Wisconsin: Calymene celebra (state fossil)
Wisconsin's state fossil, the trilobite Calymene celebra, inhabited the reefs that flourished in the shallow seas that covered the state during the Late Ordovician and Silurian Periods, some 450 - 400 million years ago. At that time Wisconsin was about 30° south of the equator, and the coral reefs that were abundant in the warm seas were home to a teeming ecosystem of brachiopods, molluscs, and crinoids, as well as trilobites.
Trilobites were arthropods (related to insects and crabs), and as such, possessed a segmented body, jointed appendages, and an exoskeleton. Many types of trilobites could roll themselves up in a ball like a pill bug to protect their soft underbelly from predators. Calymene was a bottom-dweller that crept along the sea floor in search of food. Calymene itself lasted only until the end of the Devonian, and all trilobites went extinct at the end of the Paleozoic Era in the mass extinction that wiped out over 90% of the species on earth.

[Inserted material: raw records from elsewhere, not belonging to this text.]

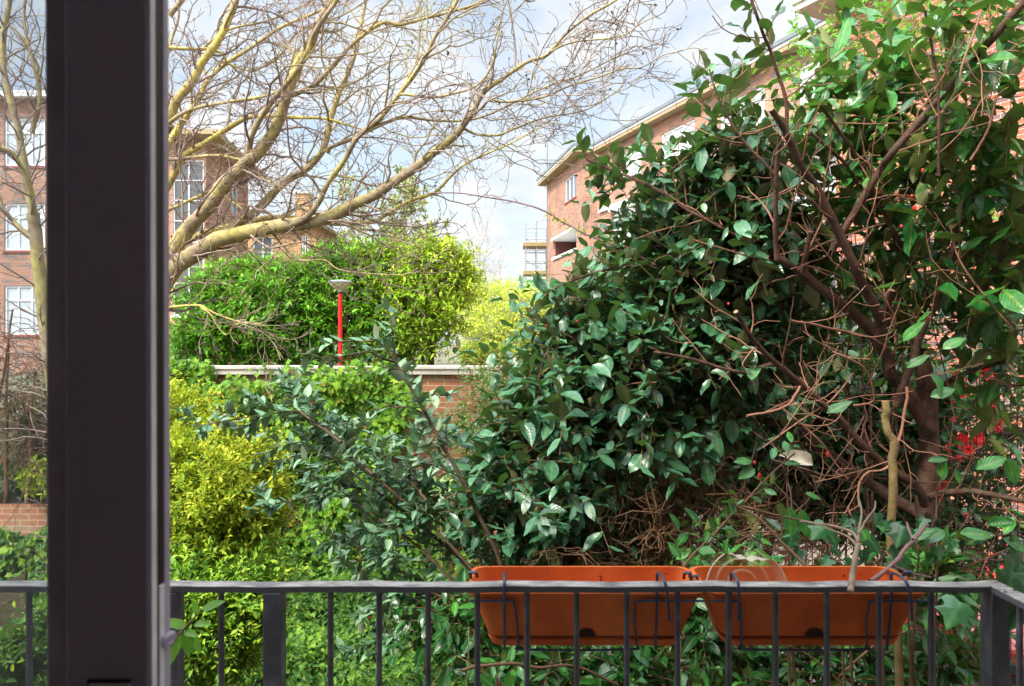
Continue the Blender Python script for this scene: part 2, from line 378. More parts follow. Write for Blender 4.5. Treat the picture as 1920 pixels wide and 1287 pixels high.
M = {}
M['brick_r'] = brickmat('orange_brick', (.44, .225, .15), (.36, .165, .105), (.20, .145, .14), (.55, .47, .38))
M['brick_near'] = brickmat('red_brick', (.44, .155, .09), (.36, .11, .065), (.20, .11, .11), (.54, .45, .36))
M['brick_y'] = brickmat('stock_brick', (.52, .31, .14), (.44, .24, .11), (.33, .2, .11), (.54, .44, .3))
M['brick_wall'] = brickmat('garden_brick', (.44, .20, .10), (.36, .14, .07), (.36, .24, .14), (.55, .46, .34), grime=.35)
M['white'] = plain('white_paint', (.78, .79, .8), .5, var=.04)
M['coping'] = noisemat('coping_stone', [(.3, (.42, .37, .3)), (.55, (.62, .57, .48)), (.75, (.7, .66, .58))], 3, .9, bump=.4)
M['soffit'] = plain('soffit_board', (.34, .26, .15), .8)
M['lead'] = plain('roof_edge', (.16, .19, .21), .6)
M['winglass'] = plain('window_pane', (.10, .13, .16), .08, spec=.8)
M['darkglass'] = plain('stair_pane', (.05, .055, .06), .1, spec=.8)
M['curtain'] = plain('net_curtain', (.5, .53, .56), .7)
M['concrete'] = noisemat('balcony_concrete', [(.3, (.5, .48, .43)), (.7, (.66, .64, .58))], 2, .85)
M['soil'] = noisemat('soil', [(.3, (.018, .014, .009)), (.6, (.04, .03, .018)), (.8, (.05, .055, .02))], 3, .95, bump=.8)
M['drive'] = noisemat('driveway', [(.3, (.14, .125, .10)), (.7, (.22, .19, .15))], 2.5, .9, bump=.3)
M['terr'] = noisemat('terrace', [(.3, (.09, .1, .045)), (.6, (.16, .15, .09)), (.8, (.2, .19, .13))], 1.5, .95)
M['bark'] = barkmat('lime_bark', (.17, .125, .08), (.36, .28, .17), (.46, .39, .09), .45)
M['barky'] = barkmat('lichen_bark', (.26, .20, .09), (.44, .35, .13), (.56, .47, .10), .65)
M['twig'] = barkmat('twig_bark', (.16, .11, .10), (.31, .23, .19), (.42, .36, .12), .4, ring=False, scale=1.5)
M['twigfar'] = barkmat('hazed_far_twig', (.42, .38, .36), (.55, .50, .46), (.5, .48, .34), .4, ring=False)  # paled twigs: distance haze put into the colour
M['elae_bark'] = barkmat('shrub_bark', (.035, .018, .013), (.15, .075, .05), (.10, .07, .045), .35, ring=True, scale=16, rough=.7)
M['elae_twig'] = barkmat('shrub_twig', (.20, .085, .055), (.36, .18, .12), (.18, .1, .05), .3, ring=False, scale=5)
M['olive_bark'] = barkmat('olive_bark', (.13, .09, .035), (.22, .15, .06), (.2, .16, .06), .4, ring=False, scale=14)
M['dark_twig'] = barkmat('dark_twig', (.05, .03, .02), (.1, .06, .035), (.08, .06, .03), .3, ring=False)
M['dry_twig'] = barkmat('dry_twig', (.10, .052, .026), (.21, .115, .06), (.2, .12, .07), .3, ring=False, scale=4)
M['cutwood'] = plain('cut_wood', (.30, .18, .09), .8)
M['leaf_elae'] = leafmat('elaeagnus_leaf', [(0, (.018, .07, .034)), (.45, (.042, .15, .072)), (.8, (.085, .24, .12)), (.95, (.14, .33, .12)), (1, (.26, .27, .05))], (.15, .15, .06), rough=.24, vein=.18, trans=.16, tcol=(.09, .26, .03), spec=.6)
M['leaf_elae2'] = leafmat('elaeagnus_leaf_bright', [(0, (.012, .075, .022)), (.5, (.025, .145, .03)), (.95, (.065, .28, .035)), (1, (.3, .32, .05))], (.15, .17, .04), rough=.22, vein=.22, trans=.17, tcol=(.12, .32, .03), spec=.6)
M['leaf_coto'] = leafmat('cotoneaster_leaf', [(0, (.045, .12, .06)), (.5, (.10, .225, .115)), (1, (.22, .39, .21))], (.2, .25, .15), rough=.36, vein=.3, trans=.15, tcol=(.1, .22, .05))
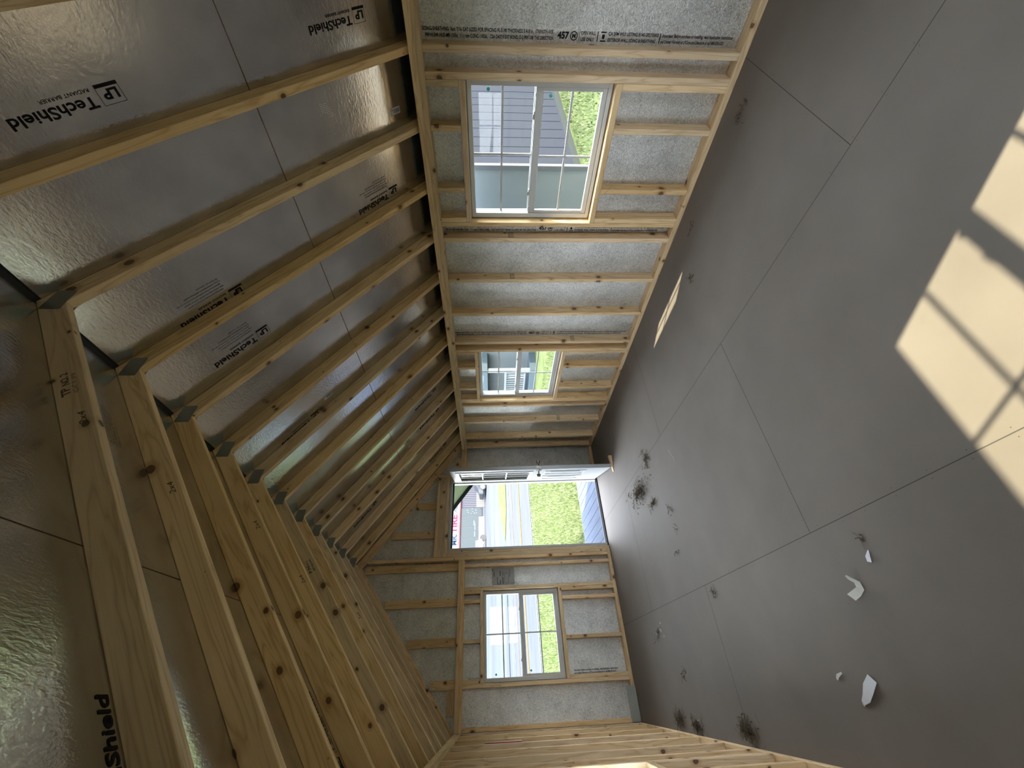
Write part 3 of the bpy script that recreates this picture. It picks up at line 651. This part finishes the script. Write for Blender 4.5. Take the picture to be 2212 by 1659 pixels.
bm = bmesh.new(); box(bm, (-.06, 34.3, -.55-sg*TH/2), (0.02, 36.8, .55-sg*TH/2)); box(bm, (-.4, 35.2, -.3-sg*TH/2), (0, 35.9, .3-sg*TH/2)); obj('latch_plate', bm, CHROME, leaf, mwl)
for v in (8, 40, 71):
    bm = bmesh.new(); cyl(bm, (WDR+.15, v-2, -sg*(TH+.1)), (WDR+.15, v+2, -sg*(TH+.1)), .3, 10); obj('hinge', bm, CHROME, leaf, mwl)
bm = bmesh.new(); BL(bm, .2, WDR-.2, -.5, 0, .2, TH-.2); obj('bottom_sweep', bm, BLACK, leaf, mwl)
bm = bmesh.new(); box(bm, (101, L-.12, 80.9), (109.5, L+.02, 81.9)); obj('strike_plate', bm, mat('pale_strip', (.6, .58, .52), .5), D1)
# wedge that holds the door
bm = bmesh.new(); poly(bm, [(0, 0), (8, 0), (8, .15), (0, 1.5)], -.9, .9, 2)
mwd = frame((117.6, 198.6, .02), (-.95, .14, 0), (0, 0, 1)); wdg = obj('door_wedge', bm, PLY, None, mwd)
tag(wdg, 'wooden wedge on the floor at the free edge of the open door', 'door stop')

# ------------------------------------------------------------------ loose things indoors
tag(beam('painted_board', (13.9, 230.6, 1.9), (26.0, 230.6, 1.9), (0, .25, 1), 3.6, .7, GREYB, bev=.04), 'short grey-green painted board leaning on the bottom plate in the left corner', 'board')
# leaflet tucked at the left studs
bm = bmesh.new(); box(bm, (0, -1.1, -.12), (11.6, 1.1, .12), .05)
lf = obj('folded_leaflet', bm, PAPER, None, frame((XL+.16, 187.6, 63), (0, -.03, -1), (0, 1, 0))); tag(lf, 'white folded leaflet with red edges standing on the edge of a left-wall stud', 'leaflet')
bm = bmesh.new(); box(bm, (0, -1.2, -.14), (11.6, -1.08, .14)); box(bm, (0, 1.08, -.14), (11.6, 1.2, .14)); obj('red_border', bm, REDP, lf, WM[lf.name])
# paper instruction sheet on the gable boards
bm = bmesh.new(); box(bm, (67.9, SG-.12, 49.0), (75.8, SG-.06, 60.1))
sh = obj('instruction_sheet', bm, mat('grey_paper', (.36, .35, .34), .6)); tag(sh, 'grey printed sheet stapled to the silver board right of the gable window', 'sheet')
bm = bmesh.new()
for (u0, v0, u1, v1) in ((.4, 6.3, .7, 7.3), (1.0, 3.9, 1.25, 6.1), (4.0, 4.2, 4.3, 6.4), (5.3, 4.2, 5.5, 6.0), (2.6, .3, 2.8, 3.6), (3.2, .2, 3.5, 1.0), (4.0, .4, 4.3, 2.2), (5.2, .5, 5.5, 3.6), (8.8, 3.5, 8.95, 7.2), (6.2, 5.4, 8.0, 5.5), (6.1, .8, 6.2, 5.4), (8.1, .8, 8.2, 5.4), (6.2, .8, 8.1, .9)): rect2d(bm, u0, v0, u1, v1)
text2d(bm, 'INSTALLATION', 9.3, .6, .3, 3.0)
decal('printing', bm, (67.9, SG-.12, 60.1), (0, 0, -1), (1, 0, 0), INK, sh)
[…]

Calymene specimens are frequently found in limestones and dolomites in the southern part of the state, because glacial action has obscured fossil-bearing outcrops further north. The first Calymene fossils were collected by naturalist Increase A. Lapham in the 1830s and 40s. Since that time countless specimens have been unearthed along a swath of land from Prairie du Chien to Milwaukee.
After a trilobite bill failed twice in the legislature, the third time was the charm when Calymene celebra became the Wisconsin state fossil on April 2, 1986 with the signing of Act 162, Amended Section 1.1.